Monday, January 22, 2018

Magpie Murders - Anthony Horowitz

I see this book as a tribute to Agatha Christie. It consists of two stories. The first one could be considered as a book within a book, a detective story about 2-3 murders. The detective was a survivor from German concentration camp, a dying man named Atticus Pund. If Sherlock Holmes has Dr Watson and Hercule Poirot has Arthur Hastings, Atticus Pund has James Fraser. In this story, a young woman came to ask the detective's help to clear her fiance's name. The boy had been accused of murdering his own mother, a housekeeper in Pye Hall.
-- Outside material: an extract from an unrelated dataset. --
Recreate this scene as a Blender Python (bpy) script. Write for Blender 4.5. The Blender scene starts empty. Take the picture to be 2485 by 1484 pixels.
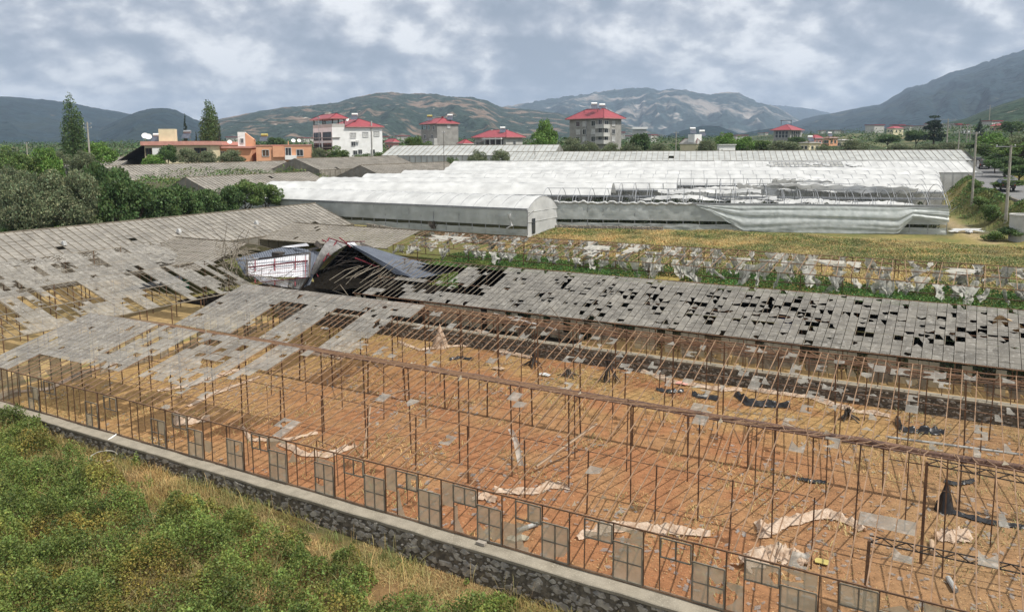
import bpy, math, random
import numpy as np
from mathutils import Vector, Matrix
random.seed(7); RNG = np.random.default_rng(7)
C = bpy.context.scene; COL = C.collection
R = math.radians
# ------------------------------------------------------------------ camera
FP, CX, CY, YH, CAMH = 1900., 1242.5, 590., 350., 15.
TH = math.atan((CY-YH)/FP); ROLL = math.atan2(22, 3313)
FW = np.array([0, math.cos(TH), -math.sin(TH)]); RT0 = np.array([1., 0, 0]); UP0 = np.cross(RT0, FW)
CRT = math.cos(ROLL)*RT0 - math.sin(ROLL)*UP0; CUP = math.sin(ROLL)*RT0 + math.cos(ROLL)*UP0
CAM0 = np.array([0, 0, CAMH])
cd = bpy.data.cameras.new('camera'); cam = bpy.data.objects.new('camera', cd); COL.objects.link(cam)
cd.sensor_width = 36; cd.lens = FP/2485*36; cd.shift_y = -(742-CY)/2485; cd.clip_start = .5; cd.clip_end = 60000
m4 = Matrix.Identity(4)
for i in range(3):
    m4[i][0] = CRT[i]; m4[i][1] = CUP[i]; m4[i][2] = -FW[i]; m4[i][3] = CAM0[i]
cam.matrix_world = m4
C.camera = cam
def ray(px, py):
    return (px-CX)/FP*CRT - (py-CY)/FP*CUP + FW
def proj(p):
    d = np.asarray(p, float)-CAM0; Z = d@FW
    Z = np.where(Z < .5, .5, Z)
    return CX+FP*(d@CRT)/Z, CY-FP*(d@CUP)/Z, Z
# ------------------------------------------------------------------ light
C.view_settings.view_transform = 'Standard'; C.view_settings.look = 'None'
C.view_settings.gamma = 1; C.view_settings.exposure = 0.10
SUND = np.array([.62*.866+.0, -.62*.5, 1.0]); SUND /= np.linalg.norm(SUND)
sl = bpy.data.lights.new('sun', 'SUN'); sl.energy = 5.0; sl.angle = R(.5); sl.color = (1, .955, .88)
so = bpy.data.objects.new('sun', sl); COL.objects.link(so)
so.rotation_euler = Vector(SUND).to_track_quat('Z', 'Y').to_euler()
w = bpy.data.worlds.new('World'); C.world = w; w.use_nodes = True
nt = w.node_tree; nt.nodes.clear()
def N(nt, t, **k):
    n = nt.nodes.new(t)
    for a, b in k.items():
        if a.startswith('i_'):
            n.inputs[int(a[2:])].default_value = b
        else: setattr(n, a, b)
    return n
L = lambda nt, a, b: nt.links.new(a, b)
sky = N(nt, 'ShaderNodeTexSky', sky_type='NISHITA', sun_disc=False, sun_elevation=math.asin(SUND[2]), sun_rotation=math.atan2(SUND[0], SUND[1]))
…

At first Pund didn't want to take her case, until when he read a news about another murder in the same house, where the owner of the Pye Hall had been found decapitated. Were the two murders related?
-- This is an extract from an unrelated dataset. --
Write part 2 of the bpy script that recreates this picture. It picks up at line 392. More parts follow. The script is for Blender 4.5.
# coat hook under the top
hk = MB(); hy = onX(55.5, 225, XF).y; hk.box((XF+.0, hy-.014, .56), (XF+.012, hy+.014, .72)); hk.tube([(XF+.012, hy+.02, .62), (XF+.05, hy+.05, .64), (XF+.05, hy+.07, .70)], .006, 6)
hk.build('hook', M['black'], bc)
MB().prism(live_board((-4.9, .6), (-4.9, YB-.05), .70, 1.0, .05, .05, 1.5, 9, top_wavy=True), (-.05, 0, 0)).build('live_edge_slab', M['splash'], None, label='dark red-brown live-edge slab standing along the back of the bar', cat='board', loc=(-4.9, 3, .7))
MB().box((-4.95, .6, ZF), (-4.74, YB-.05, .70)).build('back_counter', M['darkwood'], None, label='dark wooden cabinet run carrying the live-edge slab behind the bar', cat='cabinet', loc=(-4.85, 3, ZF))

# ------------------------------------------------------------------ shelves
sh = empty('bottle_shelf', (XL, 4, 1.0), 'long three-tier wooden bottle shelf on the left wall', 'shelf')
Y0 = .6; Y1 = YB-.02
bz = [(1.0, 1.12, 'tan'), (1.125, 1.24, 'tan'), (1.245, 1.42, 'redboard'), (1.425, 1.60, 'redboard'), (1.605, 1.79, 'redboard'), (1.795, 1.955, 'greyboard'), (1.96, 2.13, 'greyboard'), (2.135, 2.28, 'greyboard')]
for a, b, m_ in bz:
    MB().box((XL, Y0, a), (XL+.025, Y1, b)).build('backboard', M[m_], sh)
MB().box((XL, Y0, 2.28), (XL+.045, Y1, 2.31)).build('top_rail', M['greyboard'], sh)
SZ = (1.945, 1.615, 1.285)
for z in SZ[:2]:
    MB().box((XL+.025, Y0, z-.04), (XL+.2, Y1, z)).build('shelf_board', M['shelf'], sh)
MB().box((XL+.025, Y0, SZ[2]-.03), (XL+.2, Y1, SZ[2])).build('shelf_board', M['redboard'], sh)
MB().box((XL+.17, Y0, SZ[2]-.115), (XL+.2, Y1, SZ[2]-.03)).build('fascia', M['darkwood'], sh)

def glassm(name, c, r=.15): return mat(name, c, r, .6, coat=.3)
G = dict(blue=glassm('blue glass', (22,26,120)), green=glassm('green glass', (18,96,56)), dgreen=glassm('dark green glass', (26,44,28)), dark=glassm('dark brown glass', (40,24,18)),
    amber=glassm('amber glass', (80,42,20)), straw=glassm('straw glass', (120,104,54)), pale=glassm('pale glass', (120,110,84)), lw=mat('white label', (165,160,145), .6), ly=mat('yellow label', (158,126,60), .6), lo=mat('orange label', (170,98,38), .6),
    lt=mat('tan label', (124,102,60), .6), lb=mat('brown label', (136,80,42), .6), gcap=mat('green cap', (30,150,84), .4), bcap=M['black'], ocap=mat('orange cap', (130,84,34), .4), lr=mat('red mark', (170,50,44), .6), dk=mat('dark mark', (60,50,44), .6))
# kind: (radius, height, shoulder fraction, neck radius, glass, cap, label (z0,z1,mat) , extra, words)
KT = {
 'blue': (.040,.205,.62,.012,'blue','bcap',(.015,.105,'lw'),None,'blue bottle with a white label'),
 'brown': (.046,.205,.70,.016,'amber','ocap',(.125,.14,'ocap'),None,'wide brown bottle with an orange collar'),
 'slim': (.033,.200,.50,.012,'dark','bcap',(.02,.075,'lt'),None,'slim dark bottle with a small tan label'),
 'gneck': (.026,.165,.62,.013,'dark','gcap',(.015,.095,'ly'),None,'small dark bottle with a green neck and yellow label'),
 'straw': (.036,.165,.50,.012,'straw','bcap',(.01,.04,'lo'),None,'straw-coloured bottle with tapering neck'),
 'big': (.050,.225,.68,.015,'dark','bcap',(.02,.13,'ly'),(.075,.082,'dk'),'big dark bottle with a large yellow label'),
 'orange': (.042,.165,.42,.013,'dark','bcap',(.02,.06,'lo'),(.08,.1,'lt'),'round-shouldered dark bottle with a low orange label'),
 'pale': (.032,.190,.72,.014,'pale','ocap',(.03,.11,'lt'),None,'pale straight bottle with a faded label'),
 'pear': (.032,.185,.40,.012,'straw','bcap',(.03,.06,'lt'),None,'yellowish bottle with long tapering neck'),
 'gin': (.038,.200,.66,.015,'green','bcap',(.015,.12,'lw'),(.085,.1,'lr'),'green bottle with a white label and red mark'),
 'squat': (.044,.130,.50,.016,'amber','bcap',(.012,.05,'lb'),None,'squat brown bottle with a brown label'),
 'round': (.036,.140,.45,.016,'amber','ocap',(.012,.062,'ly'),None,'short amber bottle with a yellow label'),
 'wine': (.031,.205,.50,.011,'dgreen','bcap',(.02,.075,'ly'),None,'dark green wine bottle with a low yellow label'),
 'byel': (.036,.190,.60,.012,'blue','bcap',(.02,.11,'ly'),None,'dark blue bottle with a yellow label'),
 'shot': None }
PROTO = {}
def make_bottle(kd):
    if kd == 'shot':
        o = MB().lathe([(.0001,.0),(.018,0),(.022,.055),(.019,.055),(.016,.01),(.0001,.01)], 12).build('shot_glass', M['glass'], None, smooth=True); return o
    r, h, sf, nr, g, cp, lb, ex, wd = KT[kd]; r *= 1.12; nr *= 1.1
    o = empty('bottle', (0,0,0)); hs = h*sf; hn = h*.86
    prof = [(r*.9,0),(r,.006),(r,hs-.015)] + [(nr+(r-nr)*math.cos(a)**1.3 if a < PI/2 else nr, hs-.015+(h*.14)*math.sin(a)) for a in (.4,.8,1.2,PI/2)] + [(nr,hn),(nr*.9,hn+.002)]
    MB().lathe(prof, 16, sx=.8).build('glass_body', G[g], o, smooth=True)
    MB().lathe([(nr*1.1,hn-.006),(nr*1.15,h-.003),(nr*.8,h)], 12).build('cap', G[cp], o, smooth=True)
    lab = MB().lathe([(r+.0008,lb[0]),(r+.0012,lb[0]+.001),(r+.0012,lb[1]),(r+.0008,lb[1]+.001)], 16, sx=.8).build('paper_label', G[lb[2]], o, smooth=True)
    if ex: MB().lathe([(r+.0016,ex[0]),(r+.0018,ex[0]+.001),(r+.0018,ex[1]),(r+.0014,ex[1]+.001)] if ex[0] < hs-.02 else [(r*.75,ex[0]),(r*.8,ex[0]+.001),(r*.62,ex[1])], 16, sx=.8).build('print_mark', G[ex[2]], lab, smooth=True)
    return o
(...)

The 2nd story tells about the publishing house who had published 8 books of the Atticus Pund series by Alan Conway. The last book, called Magpie Murders, was missing the last chapters, where the conclusion was, where Atticus Pund told the readers who the killer was. The heroine in this part of the story was the editor, Susan Ryeland. Susan had been given the 9th book (also the last) of the series by the publisher, the CEO of the Cloverleaf Books, Charles Clover; but it lacked the last chapters. Meanwhile, the author, Alan Conway, had been dead. It had been said that he had committed suicide by throwing himself from the tower of his castle. Susan believed that Alan Conway had been murdered, so she started her own investigation to solve the mystery of the murder and to find the missing chapters.

I quite enjoy the book and thinks that the idea of this book was good. However I found the reason behind Alan Conway's murder was silly.